§ Task to complete:
Beginning with the line that contains "bo[kk] = float(v)", extract each line through the end of the listing below, with no additions or omissions.

══ Data excerpt ══

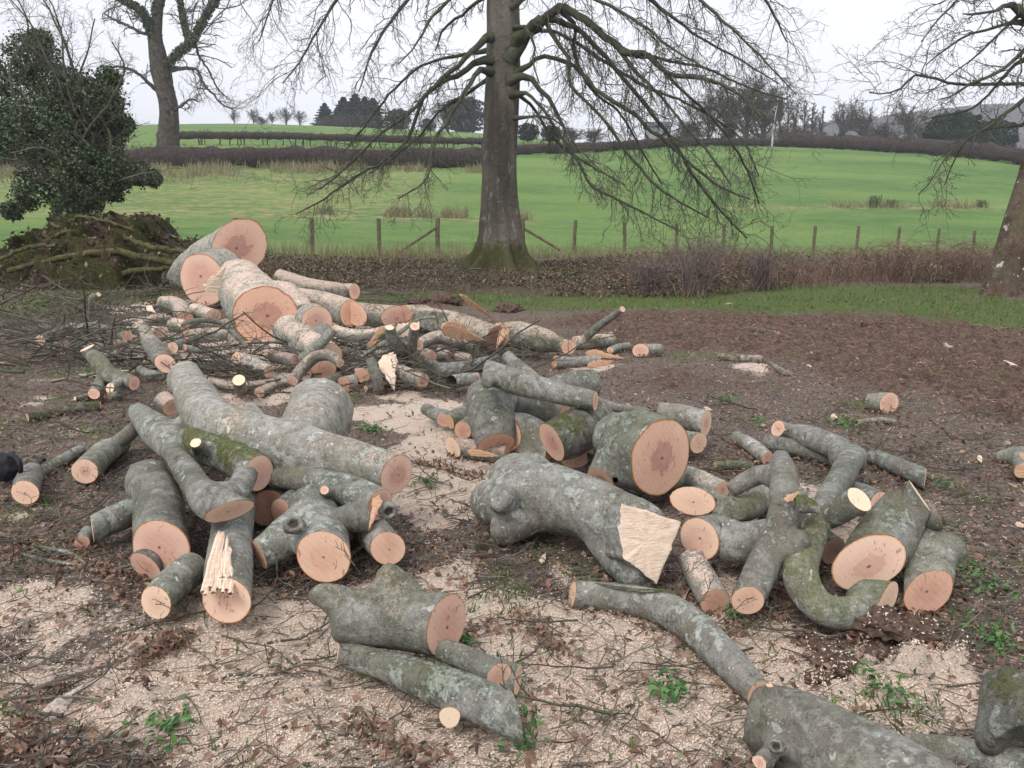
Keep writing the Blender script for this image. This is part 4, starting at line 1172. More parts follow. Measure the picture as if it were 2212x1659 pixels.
def cap_part(loop, n, mat, root, org, name, props, recess=0.0, off=None):
    """fan of rings filling a closed cut outline (k,3) with outward normal n"""
    loop = np.asarray(loop, float); k = len(loop)
    c = loop.mean(0)
    rm = np.linalg.norm(loop - c, axis=1).mean()
    if off is None: off = rng.normal(size=3) * .07 * rm
    off = off - np.dot(off, n) * n
    V, rad = [], []
    fr = [1, .965, .93, .86, .7, .5, .3, .14]
    for f in fr:
        V.append((c + off * (1 - f)) + (loop - c) * f + n * (.0015 if f < 1 else 0) - n * recess * rm * (1 - f) * 2.0 * (1 if recess else 0))
        rad += [f] * k
    V = np.concatenate(V + [(c + off)[None] + n * .0015 - n * recess * rm * 2.0]); rad.append(0)
    F = []
    for j in range(len(fr) - 1):
        for i in range(k):
            i2 = (i + 1) % k
            F.append((j * k + i, j * k + i2, (j + 1) * k + i2, (j + 1) * k + i))
    jl = (len(fr) - 1) * k
    F3 = [(jl + i, jl + (i + 1) % k, len(V) - 1) for i in range(k)]
    me = mesh_arrays(name, V - org, F, bool(recess), {'rad': np.array(rad)}, F3)
    if not recess:
        me.update()
        nn = np.array(me.polygons[len(F)].normal)
        if np.dot(nn, n) < 0: me.flip_normals()
    o = link(name, me, mat, root)
    for kk, v in props.items(): o[kk] = v
    return o

def nz3(V, f, seed):
    return np.array([mnoise.noise(Vector((v[0] * f + seed, v[1] * f, v[2] * f))) for v in V])

def log(label, nodes, c0=None, c1=None, limbs=(), m=0., d=0., l=.6, dk=0., heart=0., tone=0., name='cut_log', cat='log', lump=.05,
        group=None, f0='wood', f1='wood', vox=None, extra=None, t0=None, cutr=1.0):
    """c0/c1: outward cut normal at start/end (None = square cut). limbs: (nodes, cut normal, face) joined on smoothly."""
    seed = rnd.uniform(0, 50)
    main = np.array([node3(n) for n in nodes])
    org = np.array([main[:, 0].mean(), main[:, 1].mean(), 0.0])
    root = thing(name, label, cat, tuple(org), group)
    mat = M_BARK
    if heart == 0 and abs(tone) < .3:
        heart = rnd.choice([0, 0, .15, .3, .5]); tone = tone + rnd.uniform(-.28, .3)
    props = {'heart': heart, 'tone': tone}
    def bend(A, e, cv):
        # let the last stretch swing towards the sawn face when the asked cut is very oblique
        if cv is None or isinstance(cv, str): return A
        cv = _unit(np.array(cv, float)); i0, i1 = (0, 1) if e == 0 else (-1, -2)
        ax = _unit(A[i0, :3] - A[i1, :3])
        if np.dot(ax, cv) > .62: return A
        dr = _unit(ax * .8 + cv); r = A[i0, 3]
        seg = np.linalg.norm(A[i0, :3] - A[i1, :3])
        q = A[i0].copy(); q[:3] -= dr * min(r * 1.5, seg * .6)
        return np.insert(A, 1 if e == 0 else len(A) - 1, q, 0)
    main = bend(bend(main, 0, c0), 1, c1)
    def prep(A):
        L = np.linalg.norm(np.diff(A[:, :3], axis=0), axis=1).sum()
        M = int(np.clip(L / max(.034, A[:, 3].max() * .3), 8, 60))
        return resample(A, M)
    Q = prep(main)
    def endn(Q, e, c):
        ax = _unit(Q[0, :3] - Q[2, :3]) if e == 0 else _unit(Q[-1, :3] - Q[-3, :3])
        if c is None or isinstance(c, str): return ax, ax
        c = np.array(c, float); c = c / np.linalg.norm(c)
        return (c if np.dot(c, ax) > 0.35 else _unit(c + ax * .8)), ax
    if not limbs and vox is None:
        k = 28 if main[:, 3].max() > .07 else 18 if main[:, 3].max() > .03 else 12
        P = Q[None, :, :3]; Rr = Q[None, :, 3]
        T = _unit(np.gradient(Q[:, :3], axis=0))
        ref = np.eye(3)[np.argmin(np.abs(T.mean(0)))]
        U = _unit(np.cross(T, ref)); W = np.cross(T, U)
        th = np.linspace(0, 2 * np.pi, k, endpoint=False)
        oval = rnd.uniform(-.05, .05)
        V = Q[:, None, :3] + Q[:, 3][:, None, None] * ((1 + oval) * np.cos(th)[None, :, None] * U[:, None] + (1 - oval) * np.sin(th)[None, :, None] * W[:, None])
        Vf = V.reshape(-1, 3); ctr = np.repeat(Q[:, :3], k, 0); rr = np.repeat(Q[:, 3], k)
        nn = nz3(Vf, 2.2 / max(main[:, 3].max() * 8, .35), seed) * lump * 1.6 + nz3(Vf, 9, seed) * lump * .35 + nz3(Vf, 28, seed) * .012
        Vf = ctr + (Vf - ctr) * (1 + nn)[:, None]
        V = Vf.reshape(len(Q), k, 3)
        faces = []
        for e, c, f in ((0, c0, f0), (1, c1, f1)):
            nrm, ax = endn(Q, e, c)
            i = 0 if e == 0 else len(Q) - 1
            cc = Q[i, :3]
            # keep the cut flat: slide ring vertices that pass the plane back along the axis
            near = range(0, len(Q))
            for j in near:
                if np.linalg.norm(Q[j, :3] - cc) > Q[i, 3] * 6: continue
                dd = (V[j] - cc) @ nrm
                if j == i: V[j] -= (dd / np.dot(ax, nrm))[:, None] * ax
                else:
                    over = np.maximum(dd + .002, 0)
                    V[j] -= (over / np.dot(ax, nrm))[:, None] * ax
            faces.append((V[i].copy(), nrm, f))
        a = (np.arange(len(Q) - 1)[:, None] * k + np.arange(k)[None]).ravel(); b2 = (np.arange(len(Q) - 1)[:, None] * k + (np.arange(k) + 1)[None] % k).ravel()
        sl = np.concatenate([[0], np.cumsum(np.linalg.norm(np.diff(Q[:, :3], axis=0), axis=1))])
        me = mesh_arrays('bark', V.reshape(-1, 3) - org, np.stack([a, a + k, b2 + k, b2], -1), True, {'ax': np.repeat(sl, k) + seed})
        bo = link('bark', me, mat, root)
        for e, (lp, nrm, f) in enumerate(faces):
            if f == 'none': continue
            pr = dict(props)
            if e == 0 and t0 is not None: pr['tone'] = t0; pr['heart'] = 0.
            if f == 'hollow': cap_part(lp, nrm, M_HOLLOW, root, org, 'hollow', {}, .9)
            elif f == 'torn': cap_part(lp + rng.normal(size=lp.shape) * Q[0, 3] * .0, nrm, M_TORN_O, root, org, 'torn_end', {})
            else: cap_part(lp, nrm, M_WOOD, root, org, 'cut_face', pr)
    else:
        cuts = []
        tubs = []
        axp, axs = [], []
        def addtube(Q, e0, e1):
            # extend ends that will be sawn off; e = (normal, face) or None (inside the parent)
            pts = Q.copy()
            if e0 is not None and e0[1] == 'bark': e0 = None
            if e1 is not None and e1[1] == 'bark': e1 = None
            if e0 is not None:
                nrm, ax = endn(Q, 0, e0[0]); r = Q[0, 3]
                ob = 1 / max(np.dot(nrm, ax), .25)
                cuts.append((Q[0, :3].copy(), nrm, r * ob, e0[1], ax))
                p = Q[0].copy(); p[:3] += ax * r * (.3 + ob * .9); pts = np.vstack([p, pts])
            if e1 is not None:
                nrm, ax = endn(Q, 1, e1[0]); r = Q[-1, 3]
                ob = 1 / max(np.dot(nrm, ax), .25)
                cuts.append((Q[-1, :3].copy(), nrm, r * ob, e1[1], ax))
                p = Q[-1].copy(); p[:3] += ax * r * (.3 + ob * .9); pts = np.vstack([pts, p])
            axp.append(pts[:, :3]); axs.append(np.concatenate([[0], np.cumsum(np.linalg.norm(np.diff(pts[:, :3], axis=0), axis=1))]) + 7.3 * len(axp))
            V, F = tubes(pts[None, :, :3], pts[None, :, 3], 20)
            n0 = len(V)
            V = np.vstack([V, pts[0, :3], pts[-1, :3]])
            F3 = [((i + 1) % 20, i, n0) for i in range(20)] + [(n0 - 20 + i, n0 - 20 + (i + 1) % 20, n0 + 1) for i in range(20)]
            tubs.append((V, F, np.array(F3)))
        addtube(Q, (c0, f0) if f0 != 'in' else None, (c1, f1))
        for lb in limbs:
            A = np.array([node3(n) for n in lb[0]])
            cv = lb[1] if len(lb) > 1 else None
            fc = lb[2] if len(lb) > 2 else 'wood'
            if fc != 'bark':
                dd = np.linalg.norm(Q[:, :3] - A[-1, :3], axis=1); j = int(np.argmin(dd - Q[:, 3] * 1.2))
                lack = Q[j, 3] * 1.28 - dd[j]
                if lack > 0 and cv is not None: A[-1, :3] += _unit(np.array(cv, float)) * lack
                A = bend(A, 1, cv)
            addtube(prep(A), None, (lb[1] if len(lb) > 1 else None, lb[2] if len(lb) > 2 else 'wood'))
        Vs, Fs, F3s, n0 = [], [], [], 0
        for V, F, F3 in tubs:
            Vs.append(V); Fs.append(F + n0); F3s.append(F3 + n0); n0 += len(V)
        me = mesh_arrays('tmp', np.concatenate(Vs), np.concatenate(Fs), False, None, np.concatenate(F3s))
        to = bpy.data.objects.new('tmp', me); COL.objects.link(to)
        md = to.modifiers.new('r', 'REMESH'); md.mode = 'VOXEL'
        md.voxel_size = vox or float(np.clip(main[:, 3].max() * .15, .009, .03))
        dg = bpy.context.evaluated_depsgraph_get()
        bm = bmesh.new(); bm.from_mesh(to.evaluated_get(dg).to_mesh())
        bpy.data.objects.remove(to); bpy.data.meshes.remove(me)
        for _ in range(5): bmesh.ops.smooth_vert(bm, verts=bm.verts, factor=.5, use_axis_x=True, use_axis_y=True, use_axis_z=True)
        bm.normal_update()
        rm = main[:, 3].mean()
        co = np.array([v.co for v in bm.verts]); no = np.array([v.normal for v in bm.verts])
        dsp = nz3(co, 2.6 / max(rm * 8, .35), seed) * lump * 1.6 * rm + nz3(co, 9, seed) * lump * .5 * rm + nz3(co, 28, seed) * .012 * rm
        for v, q, nn, x in zip(bm.verts, co, no, dsp): v.co = Vector(q + nn * x)
        capl = []
        for (cc, nrm, rr, face, ax) in cuts:
            if face == 'rip': rr *= cutr
            C_, N_ = Vector(cc), Vector(nrm)
            fs = []
            for f in bm.faces:
                q = f.calc_center_median() - C_
                along = q.dot(Vector(ax)); perp = (q - Vector(ax) * along).length
                if along > -rr * 1.3 - .02 and perp < rr * 1.15 + .006 and q.length < rr * 2.6: fs.append(f)
            geo = list({v for f in fs for v in f.verts}) + list({e for f in fs for e in f.edges}) + fs
            res = bmesh.ops.bisect_plane(bm, geom=geo, plane_co=C_, plane_no=N_, clear_outer=True, dist=1e-5)
            vs = [g for g in res['geom_cut'] if isinstance(g, bmesh.types.BMVert)]
            if len(vs) < 6: continue
            cp = np.array([v.co for v in vs]); m0 = cp.mean(0)
            ref = _unit(np.cross(nrm, [0.3, .2, 1])); w2 = np.cross(nrm, ref)
            an = np.arctan2((cp - m0) @ w2, (cp - m0) @ ref)
            capl.append((cp[np.argsort(an)], nrm, face))
        # drop any loose leftovers
        seen = set(); best = []
        bm.verts.ensure_lookup_table()
        for v in bm.verts:
            if v in seen: continue
            st = [v]; seen.add(v); comp = []
            while st:
                x = st.pop(); comp.append(x)
                for e in x.link_edges:
                    o_ = e.other_vert(x)
                    if o_ not in seen: seen.add(o_); st.append(o_)
            if len(comp) > len(best): 
                best, comp = comp, best
            for x in comp: x.tag = True
            for x in best: x.tag = False
        dele = [v for v in bm.verts if v.tag]
        if dele and len(dele) < len(bm.verts) * .4: bmesh.ops.delete(bm, geom=dele, context='VERTS')
        bmesh.ops.translate(bm, verts=bm.verts, vec=Vector(-org))
        for f in bm.faces: f.smooth = True
        me = bpy.data.meshes.new('bark'); bm.to_mesh(me); bm.free()
        ap, as_ = np.concatenate(axp) - org, np.concatenate(axs)
        vc = np.zeros(len(me.vertices) * 3); me.vertices.foreach_get('co', vc); vc = vc.reshape(-1, 3)
        dist = ((vc[:, None, :] - ap[None]) ** 2).sum(2); o4 = np.argsort(dist, 1)[:, :2]
        r_ = np.arange(len(vc)); w1 = 1 / (dist[r_, o4[:, 0]] + 1e-5); w2_ = 1 / (dist[r_, o4[:, 1]] + 1e-5)
        av = np.where(np.abs(as_[o4[:, 0]] - as_[o4[:, 1]]) < .3, (as_[o4[:, 0]] * w1 + as_[o4[:, 1]] * w2_) / (w1 + w2_), as_[o4[:, 0]])
        at = me.attributes.new('ax', 'FLOAT', 'POINT'); at.data.foreach_set('value', av.astype(np.float32))
        bo = link('bark', me, mat, root)
        for lp, nrm, f in capl:
            if f == 'none': continue
            if f == 'hollow': cap_part(lp, nrm, M_HOLLOW, root, org, 'hollow', {}, .8)
            elif f == 'torn': cap_part(lp, nrm, M_TORN_O, root, org, 'torn_end', {})
            elif f == 'rip': cap_part(lp, nrm, M_TORN, root, org, 'rip_face', {})
            elif f == 'bark': cap_part(lp, nrm, mat, root, org, 'bark_end', {})
            elif f == 'pale': cap_part(lp, nrm, M_WOOD, root, org, 'cut_face', {'tone': 1.0, 'heart': 0.})
            else: cap_part(lp, nrm, M_WOOD, root, org, 'cut_face', props)
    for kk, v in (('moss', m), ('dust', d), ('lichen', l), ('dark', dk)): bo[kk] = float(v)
    for o_ in root.children: pass
    LOGS.append(root)
    return root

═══

§ Solution to the exercise:
    for kk, v in (('moss', m), ('dust', d), ('lichen', l), ('dark', dk)): bo[kk] = float(v)
    for o_ in root.children: pass
    LOGS.append(root)
    return root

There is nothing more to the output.